Wales have actually claimed a title under their boss but, other than that remarkable 2021 Six Nations triumph, they have been pretty abysmal since that last global tournament. Their bad run of form culminated in a shambolic 13-12 defeat to Georgia – one of the biggest shocks in the sport’s history – and you wonder whether his job is under threat.

The same could be said of his Australian counterpart, who has come under pressure in 2022. There have been some promising signs but the victories have not been forthcoming and the reversal at the hands of Italy raised concerns within Rugby Australia. Rennie has not been helped by a plethora of injuries, which has left them down to the bare bones, but ultimately it is only results that matter.

The Wallabies actually fielding a team

Australia are in the midst of a hugely concerning injury crisis, which has left them with just 25 available players ahead of their game with Wales. Following a hugely attritional contest against Ireland last weekend, seven players have been forced to head home, including former captain and forward linchpin Michael Hooper.

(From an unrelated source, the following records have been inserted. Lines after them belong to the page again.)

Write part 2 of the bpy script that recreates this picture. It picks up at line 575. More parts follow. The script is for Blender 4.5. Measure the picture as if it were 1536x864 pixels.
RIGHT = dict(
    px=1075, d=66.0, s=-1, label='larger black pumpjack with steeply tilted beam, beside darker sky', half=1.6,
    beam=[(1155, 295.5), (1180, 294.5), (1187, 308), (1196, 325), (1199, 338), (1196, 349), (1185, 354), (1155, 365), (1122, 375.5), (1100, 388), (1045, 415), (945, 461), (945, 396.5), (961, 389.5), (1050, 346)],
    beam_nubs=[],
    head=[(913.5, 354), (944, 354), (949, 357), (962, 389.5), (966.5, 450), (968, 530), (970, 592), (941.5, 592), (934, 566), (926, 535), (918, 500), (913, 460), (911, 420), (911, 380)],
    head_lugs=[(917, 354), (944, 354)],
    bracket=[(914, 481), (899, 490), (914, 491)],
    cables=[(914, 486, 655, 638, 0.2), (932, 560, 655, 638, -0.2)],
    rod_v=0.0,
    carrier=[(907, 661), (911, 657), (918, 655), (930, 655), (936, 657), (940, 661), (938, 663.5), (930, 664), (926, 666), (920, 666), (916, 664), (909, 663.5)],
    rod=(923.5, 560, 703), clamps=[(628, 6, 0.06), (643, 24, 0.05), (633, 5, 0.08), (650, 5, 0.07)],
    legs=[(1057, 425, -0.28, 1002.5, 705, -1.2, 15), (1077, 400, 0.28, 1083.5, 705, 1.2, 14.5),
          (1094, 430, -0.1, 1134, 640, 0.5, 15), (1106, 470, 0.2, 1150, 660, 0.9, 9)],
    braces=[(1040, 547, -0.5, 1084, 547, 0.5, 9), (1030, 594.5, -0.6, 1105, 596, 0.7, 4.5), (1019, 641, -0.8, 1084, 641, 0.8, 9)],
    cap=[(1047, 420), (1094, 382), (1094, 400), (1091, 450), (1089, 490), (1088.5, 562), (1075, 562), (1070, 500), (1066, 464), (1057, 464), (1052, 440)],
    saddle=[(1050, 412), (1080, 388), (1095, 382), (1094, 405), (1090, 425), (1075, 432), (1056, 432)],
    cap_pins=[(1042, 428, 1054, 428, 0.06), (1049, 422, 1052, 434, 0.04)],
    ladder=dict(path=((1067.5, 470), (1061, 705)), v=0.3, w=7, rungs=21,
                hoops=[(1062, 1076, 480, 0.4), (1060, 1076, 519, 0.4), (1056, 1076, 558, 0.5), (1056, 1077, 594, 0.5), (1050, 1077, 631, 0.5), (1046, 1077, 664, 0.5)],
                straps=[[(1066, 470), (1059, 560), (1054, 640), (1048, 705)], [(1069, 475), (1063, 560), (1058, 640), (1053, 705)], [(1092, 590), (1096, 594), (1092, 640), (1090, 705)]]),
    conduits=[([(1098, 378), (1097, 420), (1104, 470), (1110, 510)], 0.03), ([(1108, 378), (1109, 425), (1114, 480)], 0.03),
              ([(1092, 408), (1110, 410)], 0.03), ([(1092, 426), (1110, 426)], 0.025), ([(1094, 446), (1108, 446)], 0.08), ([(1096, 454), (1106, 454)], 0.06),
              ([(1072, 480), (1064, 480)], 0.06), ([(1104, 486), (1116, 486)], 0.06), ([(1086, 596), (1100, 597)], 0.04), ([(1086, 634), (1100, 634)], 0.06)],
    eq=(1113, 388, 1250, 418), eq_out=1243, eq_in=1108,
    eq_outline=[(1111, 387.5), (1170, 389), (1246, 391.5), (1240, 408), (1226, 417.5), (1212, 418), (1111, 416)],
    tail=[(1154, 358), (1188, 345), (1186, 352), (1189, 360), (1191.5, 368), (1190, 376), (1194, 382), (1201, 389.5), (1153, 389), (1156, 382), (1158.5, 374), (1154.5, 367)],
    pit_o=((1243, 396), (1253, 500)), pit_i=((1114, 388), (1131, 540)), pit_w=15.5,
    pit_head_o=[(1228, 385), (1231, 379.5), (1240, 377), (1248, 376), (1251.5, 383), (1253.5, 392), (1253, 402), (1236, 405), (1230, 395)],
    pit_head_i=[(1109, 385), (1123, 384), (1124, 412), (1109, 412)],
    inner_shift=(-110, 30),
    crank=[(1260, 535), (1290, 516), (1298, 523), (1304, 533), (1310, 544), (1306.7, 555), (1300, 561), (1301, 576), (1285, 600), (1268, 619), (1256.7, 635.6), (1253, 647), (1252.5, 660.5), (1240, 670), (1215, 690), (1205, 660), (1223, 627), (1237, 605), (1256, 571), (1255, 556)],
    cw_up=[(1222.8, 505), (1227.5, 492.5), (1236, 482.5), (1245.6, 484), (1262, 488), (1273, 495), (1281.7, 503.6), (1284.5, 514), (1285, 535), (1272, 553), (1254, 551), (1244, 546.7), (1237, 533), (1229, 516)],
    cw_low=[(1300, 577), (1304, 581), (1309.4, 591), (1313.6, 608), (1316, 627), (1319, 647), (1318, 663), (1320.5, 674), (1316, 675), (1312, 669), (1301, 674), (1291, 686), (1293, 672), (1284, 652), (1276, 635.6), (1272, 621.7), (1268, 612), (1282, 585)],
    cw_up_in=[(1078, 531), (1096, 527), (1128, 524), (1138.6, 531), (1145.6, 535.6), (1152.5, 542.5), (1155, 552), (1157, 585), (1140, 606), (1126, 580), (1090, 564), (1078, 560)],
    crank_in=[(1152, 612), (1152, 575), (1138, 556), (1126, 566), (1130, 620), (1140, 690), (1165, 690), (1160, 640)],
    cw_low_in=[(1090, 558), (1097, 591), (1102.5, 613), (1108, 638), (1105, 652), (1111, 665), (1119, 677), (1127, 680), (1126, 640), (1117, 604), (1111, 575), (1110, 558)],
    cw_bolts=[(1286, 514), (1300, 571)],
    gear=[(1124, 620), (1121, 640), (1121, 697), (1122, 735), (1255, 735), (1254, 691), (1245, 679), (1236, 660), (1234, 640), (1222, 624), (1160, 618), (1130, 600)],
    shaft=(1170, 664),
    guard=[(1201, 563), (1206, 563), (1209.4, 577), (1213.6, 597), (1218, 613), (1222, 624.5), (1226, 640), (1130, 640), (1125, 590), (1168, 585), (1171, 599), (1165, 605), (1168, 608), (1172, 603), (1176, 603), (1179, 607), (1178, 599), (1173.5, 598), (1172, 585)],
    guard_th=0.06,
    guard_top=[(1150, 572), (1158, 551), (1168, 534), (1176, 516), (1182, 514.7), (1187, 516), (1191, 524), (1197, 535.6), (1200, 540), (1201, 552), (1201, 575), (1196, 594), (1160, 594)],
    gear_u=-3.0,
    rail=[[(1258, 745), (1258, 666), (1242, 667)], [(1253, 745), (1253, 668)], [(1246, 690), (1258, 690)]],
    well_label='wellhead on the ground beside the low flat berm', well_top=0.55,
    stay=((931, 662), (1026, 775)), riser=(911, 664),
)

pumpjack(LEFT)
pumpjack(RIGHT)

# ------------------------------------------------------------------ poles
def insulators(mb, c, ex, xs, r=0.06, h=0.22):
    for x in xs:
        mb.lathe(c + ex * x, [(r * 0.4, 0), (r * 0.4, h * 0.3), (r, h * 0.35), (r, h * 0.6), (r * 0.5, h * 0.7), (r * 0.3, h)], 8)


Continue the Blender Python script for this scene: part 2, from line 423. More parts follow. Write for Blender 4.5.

Rather remarkably, despite all the issues they have endured, the Wallabies have been competitive throughout the Autumn Nations Series, only narrowly going down to France and Ireland over the past month. Providing there are no more setbacks, Rennie will also be able to field a talented team in Cardiff, but one more injury behind the scrum will leave them in disarray.

There are only 10 backs remaining, which means they have just enough to fill a 23. Should two more go down in training, they will be forced to field a 7-1 bench, so it is an unprecedented situation in international rugby. In hindsight, it was probably not the greatest idea to schedule a five-Test tour at the end of an already gruelling campaign.